さらに、『 佐藤さんが提案したワイヤーカットを採用し製作したノズルは2種の試作ガスタービンに採用(応用)されましたか?』 との質問に、『 そうです。』 と証言し、佐藤さんのすぐれた業務遂行能力と積極姿勢を認めました。
一方、佐藤さんが◇◇火力発電所のガスタービン本体工程の大幅な遅れを見つけて対策したことについて、会社側は前回尋問で何とか佐藤さんの実績ではないかのように、“佐藤さんには本来業務に支障が出ない範囲で5ヶ月間だけガスタービンの関連業務の一部を手伝ってもらっただけ”
と主張していました。 しかも、佐藤さんの上司を通さず、始めて会う佐藤さんに直接5ヶ月に及ぶ仕事の “簡単な手伝い” を依頼したというのです。
申立人側の弁護士に、『 東芝というところは、組織を無視して動き、業務を与えるのですか? ◇◇ガスタービンの工程表を見せて “手伝いを打診した”

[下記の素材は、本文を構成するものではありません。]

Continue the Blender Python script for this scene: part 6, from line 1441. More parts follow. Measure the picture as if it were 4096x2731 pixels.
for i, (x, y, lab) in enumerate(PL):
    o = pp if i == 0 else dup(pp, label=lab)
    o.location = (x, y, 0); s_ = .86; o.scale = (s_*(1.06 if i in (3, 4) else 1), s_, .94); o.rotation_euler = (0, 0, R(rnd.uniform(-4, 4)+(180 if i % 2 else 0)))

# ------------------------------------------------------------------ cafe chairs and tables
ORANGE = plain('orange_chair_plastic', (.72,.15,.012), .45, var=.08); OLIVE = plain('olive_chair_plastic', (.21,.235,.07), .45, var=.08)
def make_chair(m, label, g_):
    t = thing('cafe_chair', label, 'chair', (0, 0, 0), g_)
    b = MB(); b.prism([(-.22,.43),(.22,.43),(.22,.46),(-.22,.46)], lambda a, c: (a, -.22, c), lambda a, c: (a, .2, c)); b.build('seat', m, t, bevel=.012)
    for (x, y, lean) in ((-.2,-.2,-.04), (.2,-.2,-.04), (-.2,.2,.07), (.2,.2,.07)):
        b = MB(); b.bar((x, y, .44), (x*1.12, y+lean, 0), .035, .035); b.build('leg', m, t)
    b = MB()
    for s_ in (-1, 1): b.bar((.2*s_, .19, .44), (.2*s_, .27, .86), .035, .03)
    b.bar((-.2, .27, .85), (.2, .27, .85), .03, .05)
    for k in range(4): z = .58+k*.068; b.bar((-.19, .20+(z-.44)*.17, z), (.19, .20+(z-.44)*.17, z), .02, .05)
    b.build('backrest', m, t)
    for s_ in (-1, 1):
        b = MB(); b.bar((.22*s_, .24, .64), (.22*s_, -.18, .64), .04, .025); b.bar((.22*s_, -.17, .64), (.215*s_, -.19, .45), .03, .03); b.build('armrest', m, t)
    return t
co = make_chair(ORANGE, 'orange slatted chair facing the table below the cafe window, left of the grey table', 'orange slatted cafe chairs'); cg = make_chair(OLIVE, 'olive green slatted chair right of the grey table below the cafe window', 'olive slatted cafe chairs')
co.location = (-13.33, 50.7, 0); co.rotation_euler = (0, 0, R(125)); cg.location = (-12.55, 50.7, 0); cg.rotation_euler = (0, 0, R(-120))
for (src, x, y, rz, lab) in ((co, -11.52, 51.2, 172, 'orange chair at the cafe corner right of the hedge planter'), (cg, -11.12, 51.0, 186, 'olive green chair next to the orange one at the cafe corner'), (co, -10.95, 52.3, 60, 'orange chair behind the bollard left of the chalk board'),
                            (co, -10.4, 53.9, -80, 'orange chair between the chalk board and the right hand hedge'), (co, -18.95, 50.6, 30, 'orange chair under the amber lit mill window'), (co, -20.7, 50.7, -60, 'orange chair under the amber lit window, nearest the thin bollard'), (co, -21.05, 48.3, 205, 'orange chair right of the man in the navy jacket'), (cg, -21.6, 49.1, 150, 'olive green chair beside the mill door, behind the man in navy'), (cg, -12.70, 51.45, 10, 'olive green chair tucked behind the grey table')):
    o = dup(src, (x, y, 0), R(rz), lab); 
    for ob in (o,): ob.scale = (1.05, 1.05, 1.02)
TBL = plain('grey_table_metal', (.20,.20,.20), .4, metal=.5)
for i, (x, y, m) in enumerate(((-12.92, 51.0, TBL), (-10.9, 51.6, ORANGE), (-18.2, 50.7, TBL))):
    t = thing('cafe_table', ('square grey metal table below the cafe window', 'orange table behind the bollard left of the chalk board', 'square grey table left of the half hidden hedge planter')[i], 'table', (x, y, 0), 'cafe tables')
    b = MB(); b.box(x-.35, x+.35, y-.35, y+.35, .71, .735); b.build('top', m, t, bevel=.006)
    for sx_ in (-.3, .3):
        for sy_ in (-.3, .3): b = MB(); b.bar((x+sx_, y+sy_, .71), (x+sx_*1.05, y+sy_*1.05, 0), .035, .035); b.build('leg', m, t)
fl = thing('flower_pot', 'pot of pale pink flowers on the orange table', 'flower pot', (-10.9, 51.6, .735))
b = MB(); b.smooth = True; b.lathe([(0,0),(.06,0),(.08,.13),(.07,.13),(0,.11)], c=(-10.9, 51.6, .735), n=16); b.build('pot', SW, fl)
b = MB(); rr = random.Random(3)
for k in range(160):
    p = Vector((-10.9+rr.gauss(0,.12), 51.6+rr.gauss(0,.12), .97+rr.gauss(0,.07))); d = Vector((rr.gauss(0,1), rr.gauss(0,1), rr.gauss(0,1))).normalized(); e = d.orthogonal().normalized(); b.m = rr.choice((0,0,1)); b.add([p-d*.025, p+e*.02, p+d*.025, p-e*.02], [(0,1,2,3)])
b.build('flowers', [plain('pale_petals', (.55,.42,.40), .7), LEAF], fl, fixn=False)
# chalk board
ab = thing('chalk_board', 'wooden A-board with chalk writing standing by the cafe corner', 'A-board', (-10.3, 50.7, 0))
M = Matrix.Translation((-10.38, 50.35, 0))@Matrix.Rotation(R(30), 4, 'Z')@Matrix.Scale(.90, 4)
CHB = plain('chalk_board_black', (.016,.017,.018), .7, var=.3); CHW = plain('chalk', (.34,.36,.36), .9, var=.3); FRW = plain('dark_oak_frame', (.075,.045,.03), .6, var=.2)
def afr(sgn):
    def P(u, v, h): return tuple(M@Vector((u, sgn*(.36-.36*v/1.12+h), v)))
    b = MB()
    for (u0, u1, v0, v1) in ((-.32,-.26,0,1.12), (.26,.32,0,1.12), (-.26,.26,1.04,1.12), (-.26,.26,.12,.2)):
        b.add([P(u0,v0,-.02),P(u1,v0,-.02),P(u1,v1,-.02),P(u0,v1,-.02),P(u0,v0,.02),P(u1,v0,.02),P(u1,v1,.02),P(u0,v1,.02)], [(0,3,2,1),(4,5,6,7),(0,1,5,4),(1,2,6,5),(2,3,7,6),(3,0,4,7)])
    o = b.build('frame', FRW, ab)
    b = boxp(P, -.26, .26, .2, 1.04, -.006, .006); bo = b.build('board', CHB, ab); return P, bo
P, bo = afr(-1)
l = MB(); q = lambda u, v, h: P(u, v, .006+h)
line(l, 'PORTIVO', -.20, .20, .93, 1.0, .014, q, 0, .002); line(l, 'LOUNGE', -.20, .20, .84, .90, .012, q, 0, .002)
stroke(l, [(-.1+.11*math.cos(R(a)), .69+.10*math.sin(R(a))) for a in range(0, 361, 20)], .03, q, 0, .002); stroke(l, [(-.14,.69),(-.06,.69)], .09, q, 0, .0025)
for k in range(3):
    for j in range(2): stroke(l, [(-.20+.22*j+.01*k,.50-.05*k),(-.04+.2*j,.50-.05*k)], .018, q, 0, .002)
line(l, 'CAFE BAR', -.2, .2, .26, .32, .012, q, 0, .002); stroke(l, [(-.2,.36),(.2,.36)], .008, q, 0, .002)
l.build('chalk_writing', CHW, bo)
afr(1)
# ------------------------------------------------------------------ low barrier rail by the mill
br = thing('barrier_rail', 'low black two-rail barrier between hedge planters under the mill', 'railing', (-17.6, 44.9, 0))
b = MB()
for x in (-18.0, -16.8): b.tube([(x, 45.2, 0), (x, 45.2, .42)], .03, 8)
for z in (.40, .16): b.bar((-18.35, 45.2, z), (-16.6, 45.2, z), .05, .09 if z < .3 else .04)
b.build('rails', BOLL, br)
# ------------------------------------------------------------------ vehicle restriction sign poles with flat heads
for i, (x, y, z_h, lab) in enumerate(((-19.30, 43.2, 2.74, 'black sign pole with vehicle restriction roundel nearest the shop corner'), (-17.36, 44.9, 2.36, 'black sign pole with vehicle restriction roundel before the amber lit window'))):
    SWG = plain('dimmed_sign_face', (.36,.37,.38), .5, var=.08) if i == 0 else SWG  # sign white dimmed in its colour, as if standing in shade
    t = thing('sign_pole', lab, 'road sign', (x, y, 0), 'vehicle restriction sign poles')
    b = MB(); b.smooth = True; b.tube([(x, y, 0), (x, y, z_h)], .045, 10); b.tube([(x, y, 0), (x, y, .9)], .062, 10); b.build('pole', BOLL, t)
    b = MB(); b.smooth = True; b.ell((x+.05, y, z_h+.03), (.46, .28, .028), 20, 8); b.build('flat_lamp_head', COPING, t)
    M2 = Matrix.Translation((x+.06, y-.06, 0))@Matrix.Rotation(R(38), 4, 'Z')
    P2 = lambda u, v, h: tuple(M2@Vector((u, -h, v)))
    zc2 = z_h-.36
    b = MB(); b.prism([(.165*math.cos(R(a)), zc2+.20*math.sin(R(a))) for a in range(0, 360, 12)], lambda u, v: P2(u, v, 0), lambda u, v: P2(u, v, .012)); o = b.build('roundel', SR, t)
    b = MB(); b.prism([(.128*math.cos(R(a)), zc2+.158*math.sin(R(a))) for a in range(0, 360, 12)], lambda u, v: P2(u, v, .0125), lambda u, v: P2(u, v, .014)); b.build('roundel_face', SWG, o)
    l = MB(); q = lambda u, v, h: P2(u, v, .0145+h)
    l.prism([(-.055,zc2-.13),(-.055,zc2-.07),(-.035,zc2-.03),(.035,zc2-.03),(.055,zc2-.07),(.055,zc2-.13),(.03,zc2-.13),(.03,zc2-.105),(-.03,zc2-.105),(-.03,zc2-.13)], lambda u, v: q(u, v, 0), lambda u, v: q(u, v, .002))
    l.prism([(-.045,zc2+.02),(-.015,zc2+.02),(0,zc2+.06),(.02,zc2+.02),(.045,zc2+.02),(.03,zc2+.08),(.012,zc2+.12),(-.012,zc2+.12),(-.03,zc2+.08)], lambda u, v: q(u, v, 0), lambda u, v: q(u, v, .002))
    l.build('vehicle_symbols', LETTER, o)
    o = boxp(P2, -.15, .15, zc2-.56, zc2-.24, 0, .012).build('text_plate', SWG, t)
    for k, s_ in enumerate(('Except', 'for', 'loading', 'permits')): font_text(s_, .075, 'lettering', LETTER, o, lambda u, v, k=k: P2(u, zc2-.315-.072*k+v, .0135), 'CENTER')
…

と言うが、この工程表は誰が作ったものですか?』 と質問され、『 答えられません。工程表を誰が作ったかわかりません。』 と証言。
作成日も入った工程表や、経緯をメモした佐藤さん所有の手帳を証拠として示し、『 “手伝いを打診した” という期日の半年以上も前から既に佐藤さんは◇◇火力発電所の業務にかかわっていて、工程の大幅な遅れを見つけて関係者に話して、その後GPMから◇◇ガスタービンの工程管理をやるよう指示を受け、工程表も作成していたのです。 “手伝いを打診した時の工程表は佐藤さんが作成したものでしょ? “手伝ってもらった” という期間の後も佐藤さんは◇◇火力発電所の工程管理の仕事をしていることは明らかですね?』 と質問され、『 佐藤さんが作った工程表かも知れません。・・・』 と、動かぬ証拠の前に説得力のない証言に終始しました。